TASK BRIEF: Restate each of the lines given below, word for word.

DATA SEGMENT:
——————————

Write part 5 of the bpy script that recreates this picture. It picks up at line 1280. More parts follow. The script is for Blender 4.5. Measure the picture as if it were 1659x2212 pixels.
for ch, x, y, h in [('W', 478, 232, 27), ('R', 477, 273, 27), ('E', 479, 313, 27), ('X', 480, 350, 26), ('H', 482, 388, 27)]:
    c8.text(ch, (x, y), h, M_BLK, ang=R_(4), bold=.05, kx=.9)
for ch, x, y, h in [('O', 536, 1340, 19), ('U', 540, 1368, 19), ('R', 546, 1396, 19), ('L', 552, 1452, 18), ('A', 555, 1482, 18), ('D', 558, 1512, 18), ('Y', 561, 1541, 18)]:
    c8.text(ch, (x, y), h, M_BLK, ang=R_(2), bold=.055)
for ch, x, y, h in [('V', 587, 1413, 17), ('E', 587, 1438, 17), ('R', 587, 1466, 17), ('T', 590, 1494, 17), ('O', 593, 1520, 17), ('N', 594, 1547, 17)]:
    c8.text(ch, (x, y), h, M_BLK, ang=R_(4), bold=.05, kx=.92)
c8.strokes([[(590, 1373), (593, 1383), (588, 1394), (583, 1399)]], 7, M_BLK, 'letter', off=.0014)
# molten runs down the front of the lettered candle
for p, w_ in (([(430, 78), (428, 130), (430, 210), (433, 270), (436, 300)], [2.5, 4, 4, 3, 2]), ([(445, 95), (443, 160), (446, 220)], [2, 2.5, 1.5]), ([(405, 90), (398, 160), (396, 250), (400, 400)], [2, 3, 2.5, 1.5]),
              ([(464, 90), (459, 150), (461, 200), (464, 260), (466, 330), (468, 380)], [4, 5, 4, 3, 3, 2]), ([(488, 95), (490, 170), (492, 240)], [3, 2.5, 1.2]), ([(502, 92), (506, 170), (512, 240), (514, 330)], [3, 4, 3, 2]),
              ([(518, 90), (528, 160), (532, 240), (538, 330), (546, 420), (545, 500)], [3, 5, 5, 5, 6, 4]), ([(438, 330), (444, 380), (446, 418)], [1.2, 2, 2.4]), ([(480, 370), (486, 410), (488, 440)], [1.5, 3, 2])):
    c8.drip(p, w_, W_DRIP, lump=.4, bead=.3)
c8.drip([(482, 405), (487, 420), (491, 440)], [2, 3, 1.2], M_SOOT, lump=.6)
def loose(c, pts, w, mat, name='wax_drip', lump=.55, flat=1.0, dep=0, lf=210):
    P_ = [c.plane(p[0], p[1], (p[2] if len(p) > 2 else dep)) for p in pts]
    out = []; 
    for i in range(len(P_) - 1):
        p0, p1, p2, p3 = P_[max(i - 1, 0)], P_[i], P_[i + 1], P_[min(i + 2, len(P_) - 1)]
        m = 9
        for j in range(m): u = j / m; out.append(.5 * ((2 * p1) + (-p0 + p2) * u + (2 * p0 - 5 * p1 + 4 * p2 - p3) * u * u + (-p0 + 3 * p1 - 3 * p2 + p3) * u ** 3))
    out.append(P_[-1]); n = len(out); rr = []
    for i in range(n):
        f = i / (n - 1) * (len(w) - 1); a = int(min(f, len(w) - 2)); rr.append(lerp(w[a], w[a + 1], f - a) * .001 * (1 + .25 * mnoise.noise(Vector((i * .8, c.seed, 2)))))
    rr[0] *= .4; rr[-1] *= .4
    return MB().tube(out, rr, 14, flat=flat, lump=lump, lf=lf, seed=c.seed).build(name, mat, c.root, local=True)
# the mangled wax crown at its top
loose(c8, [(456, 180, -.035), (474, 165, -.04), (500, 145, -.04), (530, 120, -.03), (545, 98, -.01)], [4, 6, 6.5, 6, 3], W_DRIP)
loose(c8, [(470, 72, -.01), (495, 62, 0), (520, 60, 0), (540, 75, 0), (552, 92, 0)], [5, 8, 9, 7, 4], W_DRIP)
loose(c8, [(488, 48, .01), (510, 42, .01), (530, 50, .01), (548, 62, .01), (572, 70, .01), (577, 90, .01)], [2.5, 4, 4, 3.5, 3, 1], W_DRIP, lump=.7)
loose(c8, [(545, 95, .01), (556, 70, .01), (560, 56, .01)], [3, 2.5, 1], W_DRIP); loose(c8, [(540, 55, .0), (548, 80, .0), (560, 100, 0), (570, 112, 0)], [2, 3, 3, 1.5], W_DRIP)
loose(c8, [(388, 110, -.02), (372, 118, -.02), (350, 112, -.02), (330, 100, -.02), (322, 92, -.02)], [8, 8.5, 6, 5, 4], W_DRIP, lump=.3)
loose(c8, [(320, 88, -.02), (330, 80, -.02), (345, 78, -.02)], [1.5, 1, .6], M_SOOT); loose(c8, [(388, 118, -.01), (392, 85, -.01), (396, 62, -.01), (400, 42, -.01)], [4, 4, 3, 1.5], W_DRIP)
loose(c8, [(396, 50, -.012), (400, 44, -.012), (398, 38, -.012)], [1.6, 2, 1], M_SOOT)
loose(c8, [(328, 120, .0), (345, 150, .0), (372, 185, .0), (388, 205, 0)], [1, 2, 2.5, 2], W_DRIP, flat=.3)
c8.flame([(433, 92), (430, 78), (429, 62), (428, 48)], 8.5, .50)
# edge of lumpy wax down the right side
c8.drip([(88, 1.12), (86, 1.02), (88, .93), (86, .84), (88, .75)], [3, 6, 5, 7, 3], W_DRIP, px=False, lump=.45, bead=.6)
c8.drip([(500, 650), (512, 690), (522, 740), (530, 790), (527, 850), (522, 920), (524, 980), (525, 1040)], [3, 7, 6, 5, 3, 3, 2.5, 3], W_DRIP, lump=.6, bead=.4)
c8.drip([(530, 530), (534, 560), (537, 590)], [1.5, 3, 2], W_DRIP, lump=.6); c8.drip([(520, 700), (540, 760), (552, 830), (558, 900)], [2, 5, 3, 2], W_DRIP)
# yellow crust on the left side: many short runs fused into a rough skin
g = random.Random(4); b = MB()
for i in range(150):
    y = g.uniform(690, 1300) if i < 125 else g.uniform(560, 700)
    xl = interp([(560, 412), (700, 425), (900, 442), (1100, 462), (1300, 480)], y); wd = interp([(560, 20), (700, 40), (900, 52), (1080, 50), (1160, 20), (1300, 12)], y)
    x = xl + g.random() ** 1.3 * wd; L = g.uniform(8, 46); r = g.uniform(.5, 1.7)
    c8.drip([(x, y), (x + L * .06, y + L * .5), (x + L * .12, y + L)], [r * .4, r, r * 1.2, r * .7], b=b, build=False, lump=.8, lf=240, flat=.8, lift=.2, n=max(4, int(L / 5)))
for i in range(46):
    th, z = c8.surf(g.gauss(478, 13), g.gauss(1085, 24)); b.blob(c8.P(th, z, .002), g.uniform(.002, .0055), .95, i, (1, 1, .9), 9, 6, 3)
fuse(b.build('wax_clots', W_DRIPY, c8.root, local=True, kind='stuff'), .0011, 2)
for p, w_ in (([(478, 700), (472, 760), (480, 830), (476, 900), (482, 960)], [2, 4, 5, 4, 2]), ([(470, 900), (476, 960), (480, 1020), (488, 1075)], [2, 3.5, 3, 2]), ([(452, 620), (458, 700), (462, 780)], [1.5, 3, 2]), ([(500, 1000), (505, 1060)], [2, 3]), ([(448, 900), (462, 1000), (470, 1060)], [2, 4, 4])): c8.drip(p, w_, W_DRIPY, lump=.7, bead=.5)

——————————

CORRECT OUTPUT:
Write part 5 of the bpy script that recreates this picture. It picks up at line 1280. More parts follow. The script is for Blender 4.5. Measure the picture as if it were 1659x2212 pixels.
for ch, x, y, h in [('W', 478, 232, 27), ('R', 477, 273, 27), ('E', 479, 313, 27), ('X', 480, 350, 26), ('H', 482, 388, 27)]:
    c8.text(ch, (x, y), h, M_BLK, ang=R_(4), bold=.05, kx=.9)
for ch, x, y, h in [('O', 536, 1340, 19), ('U', 540, 1368, 19), ('R', 546, 1396, 19), ('L', 552, 1452, 18), ('A', 555, 1482, 18), ('D', 558, 1512, 18), ('Y', 561, 1541, 18)]:
    c8.text(ch, (x, y), h, M_BLK, ang=R_(2), bold=.055)
for ch, x, y, h in [('V', 587, 1413, 17), ('E', 587, 1438, 17), ('R', 587, 1466, 17), ('T', 590, 1494, 17), ('O', 593, 1520, 17), ('N', 594, 1547, 17)]:
    c8.text(ch, (x, y), h, M_BLK, ang=R_(4), bold=.05, kx=.92)
c8.strokes([[(590, 1373), (593, 1383), (588, 1394), (583, 1399)]], 7, M_BLK, 'letter', off=.0014)
# molten runs down the front of the lettered candle
for p, w_ in (([(430, 78), (428, 130), (430, 210), (433, 270), (436, 300)], [2.5, 4, 4, 3, 2]), ([(445, 95), (443, 160), (446, 220)], [2, 2.5, 1.5]), ([(405, 90), (398, 160), (396, 250), (400, 400)], [2, 3, 2.5, 1.5]),
              ([(464, 90), (459, 150), (461, 200), (464, 260), (466, 330), (468, 380)], [4, 5, 4, 3, 3, 2]), ([(488, 95), (490, 170), (492, 240)], [3, 2.5, 1.2]), ([(502, 92), (506, 170), (512, 240), (514, 330)], [3, 4, 3, 2]),
              ([(518, 90), (528, 160), (532, 240), (538, 330), (546, 420), (545, 500)], [3, 5, 5, 5, 6, 4]), ([(438, 330), (444, 380), (446, 418)], [1.2, 2, 2.4]), ([(480, 370), (486, 410), (488, 440)], [1.5, 3, 2])):
    c8.drip(p, w_, W_DRIP, lump=.4, bead=.3)
c8.drip([(482, 405), (487, 420), (491, 440)], [2, 3, 1.2], M_SOOT, lump=.6)
def loose(c, pts, w, mat, name='wax_drip', lump=.55, flat=1.0, dep=0, lf=210):
    P_ = [c.plane(p[0], p[1], (p[2] if len(p) > 2 else dep)) for p in pts]
    out = []; 
    for i in range(len(P_) - 1):
        p0, p1, p2, p3 = P_[max(i - 1, 0)], P_[i], P_[i + 1], P_[min(i + 2, len(P_) - 1)]
        m = 9
        for j in range(m): u = j / m; out.append(.5 * ((2 * p1) + (-p0 + p2) * u + (2 * p0 - 5 * p1 + 4 * p2 - p3) * u * u + (-p0 + 3 * p1 - 3 * p2 + p3) * u ** 3))
    out.append(P_[-1]); n = len(out); rr = []
    for i in range(n):
        f = i / (n - 1) * (len(w) - 1); a = int(min(f, len(w) - 2)); rr.append(lerp(w[a], w[a + 1], f - a) * .001 * (1 + .25 * mnoise.noise(Vector((i * .8, c.seed, 2)))))
    rr[0] *= .4; rr[-1] *= .4
    return MB().tube(out, rr, 14, flat=flat, lump=lump, lf=lf, seed=c.seed).build(name, mat, c.root, local=True)
# the mangled wax crown at its top
loose(c8, [(456, 180, -.035), (474, 165, -.04), (500, 145, -.04), (530, 120, -.03), (545, 98, -.01)], [4, 6, 6.5, 6, 3], W_DRIP)
loose(c8, [(470, 72, -.01), (495, 62, 0), (520, 60, 0), (540, 75, 0), (552, 92, 0)], [5, 8, 9, 7, 4], W_DRIP)
loose(c8, [(488, 48, .01), (510, 42, .01), (530, 50, .01), (548, 62, .01), (572, 70, .01), (577, 90, .01)], [2.5, 4, 4, 3.5, 3, 1], W_DRIP, lump=.7)
loose(c8, [(545, 95, .01), (556, 70, .01), (560, 56, .01)], [3, 2.5, 1], W_DRIP); loose(c8, [(540, 55, .0), (548, 80, .0), (560, 100, 0), (570, 112, 0)], [2, 3, 3, 1.5], W_DRIP)
loose(c8, [(388, 110, -.02), (372, 118, -.02), (350, 112, -.02), (330, 100, -.02), (322, 92, -.02)], [8, 8.5, 6, 5, 4], W_DRIP, lump=.3)
loose(c8, [(320, 88, -.02), (330, 80, -.02), (345, 78, -.02)], [1.5, 1, .6], M_SOOT); loose(c8, [(388, 118, -.01), (392, 85, -.01), (396, 62, -.01), (400, 42, -.01)], [4, 4, 3, 1.5], W_DRIP)
loose(c8, [(396, 50, -.012), (400, 44, -.012), (398, 38, -.012)], [1.6, 2, 1], M_SOOT)
loose(c8, [(328, 120, .0), (345, 150, .0), (372, 185, .0), (388, 205, 0)], [1, 2, 2.5, 2], W_DRIP, flat=.3)
c8.flame([(433, 92), (430, 78), (429, 62), (428, 48)], 8.5, .50)
# edge of lumpy wax down the right side
c8.drip([(88, 1.12), (86, 1.02), (88, .93), (86, .84), (88, .75)], [3, 6, 5, 7, 3], W_DRIP, px=False, lump=.45, bead=.6)
c8.drip([(500, 650), (512, 690), (522, 740), (530, 790), (527, 850), (522, 920), (524, 980), (525, 1040)], [3, 7, 6, 5, 3, 3, 2.5, 3], W_DRIP, lump=.6, bead=.4)
c8.drip([(530, 530), (534, 560), (537, 590)], [1.5, 3, 2], W_DRIP, lump=.6); c8.drip([(520, 700), (540, 760), (552, 830), (558, 900)], [2, 5, 3, 2], W_DRIP)
# yellow crust on the left side: many short runs fused into a rough skin
g = random.Random(4); b = MB()
for i in range(150):
    y = g.uniform(690, 1300) if i < 125 else g.uniform(560, 700)
    xl = interp([(560, 412), (700, 425), (900, 442), (1100, 462), (1300, 480)], y); wd = interp([(560, 20), (700, 40), (900, 52), (1080, 50), (1160, 20), (1300, 12)], y)
    x = xl + g.random() ** 1.3 * wd; L = g.uniform(8, 46); r = g.uniform(.5, 1.7)
    c8.drip([(x, y), (x + L * .06, y + L * .5), (x + L * .12, y + L)], [r * .4, r, r * 1.2, r * .7], b=b, build=False, lump=.8, lf=240, flat=.8, lift=.2, n=max(4, int(L / 5)))
for i in range(46):
    th, z = c8.surf(g.gauss(478, 13), g.gauss(1085, 24)); b.blob(c8.P(th, z, .002), g.uniform(.002, .0055), .95, i, (1, 1, .9), 9, 6, 3)
fuse(b.build('wax_clots', W_DRIPY, c8.root, local=True, kind='stuff'), .0011, 2)
for p, w_ in (([(478, 700), (472, 760), (480, 830), (476, 900), (482, 960)], [2, 4, 5, 4, 2]), ([(470, 900), (476, 960), (480, 1020), (488, 1075)], [2, 3.5, 3, 2]), ([(452, 620), (458, 700), (462, 780)], [1.5, 3, 2]), ([(500, 1000), (505, 1060)], [2, 3]), ([(448, 900), (462, 1000), (470, 1060)], [2, 4, 4])): c8.drip(p, w_, W_DRIPY, lump=.7, bead=.5)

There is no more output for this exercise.